All recipes are for 2 servings unless noted. Oil is canola oil and salt is kosher salt.


Ebi no umani / prawns in light soy sauce flavored broth

A typical ingredient for celebrations, the prawns are cooked in a form that suggests seniors with bent backs, implying a wish for longevity with this auspicious New Year's dish. The red color is also said to ward off evil spirits.


(Photos show three times the amount below)

10 prawns with heads and shells
2 tbsp sake
Pinch salt

For broth
300 cc dashi
5 tbsp sake
2 tbsp mirin
1 1/2 tbsp sugar or brown sugar
1 tbsp + 1 tsp usukuchi soy sauce
1 tbsp soy sauce
1 togarashi red chili pepper (whole or sliced)


Prepare prawns. Cut off whiskers, and devein.

To remove vein, insert a bamboo skewer in the second soft spot in the hard shell on the back, tilt to pick up vein, and slowly pull out. If vein tends to snap at the skewer, pull it downward (toward tail) and then upward (toward head).

Rinse, and drain.

Put one or two prawns on each bamboo skewer.


Bring plenty of water to boil, and add sake and salt.

Put prawns, and immediately remove from water when color changes.

Do not pile up prawns, as they would retain heat and continue cooking.


In a pot, put all ingredients for broth, and bring to boil.

Add prawns, cover, cook on medium or medium low heat for 1 minute (count to 60), remove from heat, and let cool.
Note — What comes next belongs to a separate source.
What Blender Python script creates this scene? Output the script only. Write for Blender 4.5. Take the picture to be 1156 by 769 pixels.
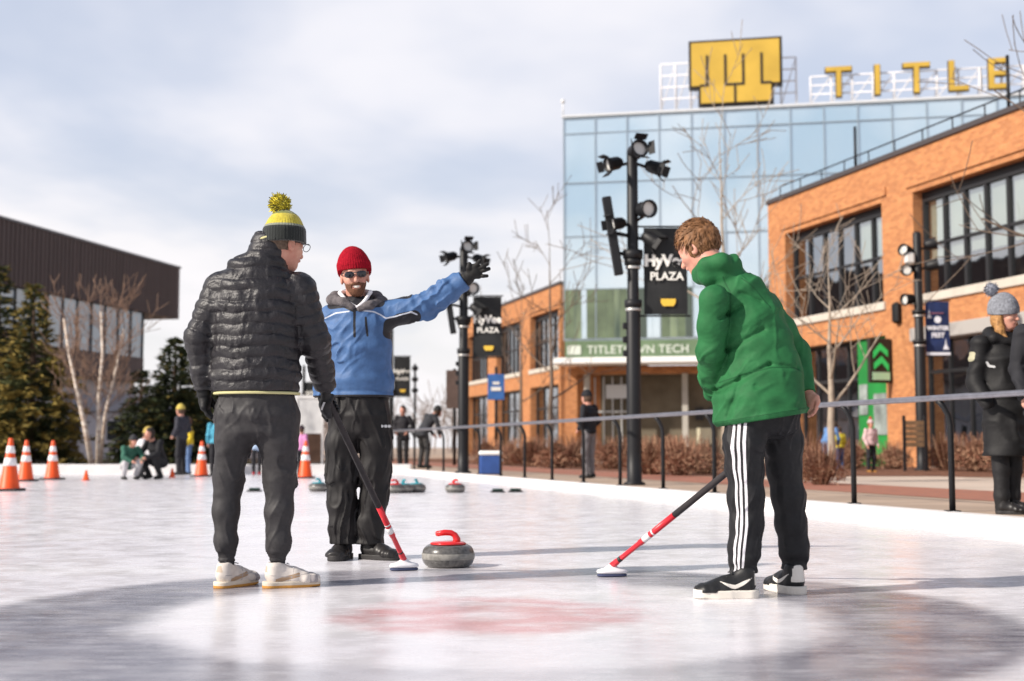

When cool enough, remove skewers, transfer to a container, and refrigerate until day of serving.
Serve warm or at room temperature.

  • Be careful not to overcook, especially if you use a high efficiency thick-walled pot. If you do use a thick-walled pot, place on a cold surface to cool faster after removing from heat, or transfer prawns to another container. Cooking prawns too long makes their texture like rubber. 
  • If you buy frozen prawns, buy them rock-hard frozen and thaw at home for best results. This dish has a very light flavor, and the taste all depends on the quality of prawns.
  • Elderly people with severely bent backs used to be commonly seen when I was a kid. Osteoporosis, deficiencies of calcium and other minerals in their diet and many years of long days bent over in the fields are often cited as causes.